Erdoğan’a da ‘işbirlikçi siyonist’ demezsin artık!
Sabah Gazetesi Yazarı Melih Altınok'un bugünkü (11.03.2022)''Erdoğan’a da ‘işbirlikçi siyonist’ demezsin artık!'' başlıklı yazısı.
Yitzak Herzog 14 yıl aradan sonra Türkiye'ye gelen ilk İsrail Cumhurbaşkanı oldu.
Bu gelişme, "One minute" çıkışının ardından kopan Türkiyeİsrail ilişkilerinin normalleşmeye başlayacağının en kararlı göstergesi.
Evet, aramızda, Filistin meselesindeki tavrımıza karşı İsrail'in PKK-YPG kozunu kullanmaktan çekinmemesi gibi yakıcı çelişkiler mevcut.
Ancak ABD'nin Afganistan'dan ve bölgeden çekilmesiyle oluşan boşlukta yeni ittifaklar kuruluyor. İsrail ve "ezeli düşmanı" görünen Arap ülkeleri peşi sıra görüşmeler yapıyor.

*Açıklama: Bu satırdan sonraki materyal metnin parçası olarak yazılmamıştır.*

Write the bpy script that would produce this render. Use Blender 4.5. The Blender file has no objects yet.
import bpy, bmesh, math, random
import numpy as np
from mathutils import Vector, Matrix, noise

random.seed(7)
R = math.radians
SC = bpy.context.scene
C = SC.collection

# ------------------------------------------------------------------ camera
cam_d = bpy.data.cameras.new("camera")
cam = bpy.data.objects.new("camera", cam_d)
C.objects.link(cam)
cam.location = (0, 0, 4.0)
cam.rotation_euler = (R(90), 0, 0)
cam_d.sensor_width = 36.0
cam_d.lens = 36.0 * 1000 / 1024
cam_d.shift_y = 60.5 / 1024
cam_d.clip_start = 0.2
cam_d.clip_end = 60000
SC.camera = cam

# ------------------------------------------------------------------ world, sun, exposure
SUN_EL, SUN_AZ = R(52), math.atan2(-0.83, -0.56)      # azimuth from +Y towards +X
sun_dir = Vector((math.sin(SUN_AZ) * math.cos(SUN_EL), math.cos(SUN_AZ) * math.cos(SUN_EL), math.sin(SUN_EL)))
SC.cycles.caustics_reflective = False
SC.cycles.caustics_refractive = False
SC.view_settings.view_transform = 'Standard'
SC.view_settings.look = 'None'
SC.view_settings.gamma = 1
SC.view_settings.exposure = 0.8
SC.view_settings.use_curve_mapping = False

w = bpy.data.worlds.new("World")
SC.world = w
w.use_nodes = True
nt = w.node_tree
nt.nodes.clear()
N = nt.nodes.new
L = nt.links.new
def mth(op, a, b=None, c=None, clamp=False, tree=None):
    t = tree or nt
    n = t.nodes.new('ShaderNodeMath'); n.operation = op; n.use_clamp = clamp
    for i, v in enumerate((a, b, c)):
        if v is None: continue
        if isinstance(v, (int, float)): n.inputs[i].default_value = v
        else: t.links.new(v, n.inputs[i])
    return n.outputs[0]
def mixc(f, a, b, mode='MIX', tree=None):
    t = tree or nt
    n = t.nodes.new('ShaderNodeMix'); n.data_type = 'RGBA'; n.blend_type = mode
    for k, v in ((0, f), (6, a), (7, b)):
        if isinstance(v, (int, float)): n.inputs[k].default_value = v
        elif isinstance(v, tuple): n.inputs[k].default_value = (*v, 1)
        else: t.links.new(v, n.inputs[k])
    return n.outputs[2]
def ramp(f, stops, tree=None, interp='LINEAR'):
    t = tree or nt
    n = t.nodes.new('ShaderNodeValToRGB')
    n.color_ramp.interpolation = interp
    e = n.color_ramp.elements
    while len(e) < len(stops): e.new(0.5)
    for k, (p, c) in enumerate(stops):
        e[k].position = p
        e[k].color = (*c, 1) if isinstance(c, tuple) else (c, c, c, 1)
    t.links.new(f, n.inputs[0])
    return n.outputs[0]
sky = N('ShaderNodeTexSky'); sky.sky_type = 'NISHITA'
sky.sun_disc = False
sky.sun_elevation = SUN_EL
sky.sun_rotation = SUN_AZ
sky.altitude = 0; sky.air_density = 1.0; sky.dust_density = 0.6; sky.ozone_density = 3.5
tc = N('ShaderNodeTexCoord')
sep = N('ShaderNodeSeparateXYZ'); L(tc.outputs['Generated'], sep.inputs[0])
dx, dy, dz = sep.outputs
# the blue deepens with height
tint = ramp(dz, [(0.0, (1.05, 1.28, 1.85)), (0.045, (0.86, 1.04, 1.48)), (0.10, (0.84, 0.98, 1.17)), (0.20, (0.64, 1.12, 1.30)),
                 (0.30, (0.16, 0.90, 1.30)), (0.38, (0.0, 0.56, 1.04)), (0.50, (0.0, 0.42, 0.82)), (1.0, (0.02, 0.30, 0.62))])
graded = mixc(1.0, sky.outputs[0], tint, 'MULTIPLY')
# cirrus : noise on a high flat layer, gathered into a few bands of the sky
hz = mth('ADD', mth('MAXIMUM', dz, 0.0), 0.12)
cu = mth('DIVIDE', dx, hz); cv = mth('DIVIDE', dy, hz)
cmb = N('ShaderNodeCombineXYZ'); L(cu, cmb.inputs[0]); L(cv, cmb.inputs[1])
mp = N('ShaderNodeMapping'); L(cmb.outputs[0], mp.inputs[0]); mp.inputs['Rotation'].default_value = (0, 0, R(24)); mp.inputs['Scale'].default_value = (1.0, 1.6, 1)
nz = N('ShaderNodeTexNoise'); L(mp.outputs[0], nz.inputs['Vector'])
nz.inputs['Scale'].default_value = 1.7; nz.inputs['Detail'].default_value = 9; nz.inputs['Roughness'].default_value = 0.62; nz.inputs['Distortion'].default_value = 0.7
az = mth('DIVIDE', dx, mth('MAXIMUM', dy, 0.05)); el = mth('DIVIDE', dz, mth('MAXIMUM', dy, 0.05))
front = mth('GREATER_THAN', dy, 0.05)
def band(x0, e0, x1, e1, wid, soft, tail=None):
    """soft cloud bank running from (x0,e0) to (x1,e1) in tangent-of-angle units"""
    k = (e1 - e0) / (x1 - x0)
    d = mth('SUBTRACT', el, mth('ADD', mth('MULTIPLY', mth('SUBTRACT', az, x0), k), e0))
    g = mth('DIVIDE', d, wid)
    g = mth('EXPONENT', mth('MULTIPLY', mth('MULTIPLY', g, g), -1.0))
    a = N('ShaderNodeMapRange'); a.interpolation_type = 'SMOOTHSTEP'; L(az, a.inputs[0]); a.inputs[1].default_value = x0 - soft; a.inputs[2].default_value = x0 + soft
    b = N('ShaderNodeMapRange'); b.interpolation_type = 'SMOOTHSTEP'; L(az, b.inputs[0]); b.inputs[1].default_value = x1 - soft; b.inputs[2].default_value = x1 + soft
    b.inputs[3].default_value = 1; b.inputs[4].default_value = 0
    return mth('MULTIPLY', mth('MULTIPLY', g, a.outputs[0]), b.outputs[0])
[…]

Böyle bir denklemde Türkiye'nin 13 yıllık pozisyonunda ısrarcı olması düşünülemezdi. Üstelik de Doğu Akdeniz'deki enerji kaynaklarının paylaşımının üzerinden yeni dengeler oluşmuşken ve Türkiyeİsrail işbirliğinin önemi kendini bu kadar açık hissettirmişken...
Kaldı ki İsrail-Filistin mücadelesinde Tel Aviv'in tezlerini destekleyen ya da PKK-YPG'ye destek veren devletlerle diplomatik ilişkilerimizi askıya alacak olsak ABD ve Rusya dahil konuşabildiğimiz tek bir ülke kalmazdı.
Bu rasyonel dış politika perspektifine ideolojik gerekçelerle karşı çıkan radikal çevrelere sözüm yok. Varoluşlarının sebebi bu kavga. İsrail'deki siyonistler de yeni cumhurbaşkanlarını, "Erdoğan'ın ayağına gitti" diye saçma sapan gerekçelerle yerden yere vuruyorlar.
Ne var ki Foreign Policy'nin "ABD'nin adamı diye" açıkça yazmaktan çekinmediği Ahmet Davutoğlu'nun "İslamcı pozlar" kesmesi, tek kelimeyle komik... Tıpkı boyunu aşan ihtirasları gibi, ceketinin üzerine geçirmeye çalıştığı "solmuş milli görüş gömleği" de kalıbına birkaç beden büyük.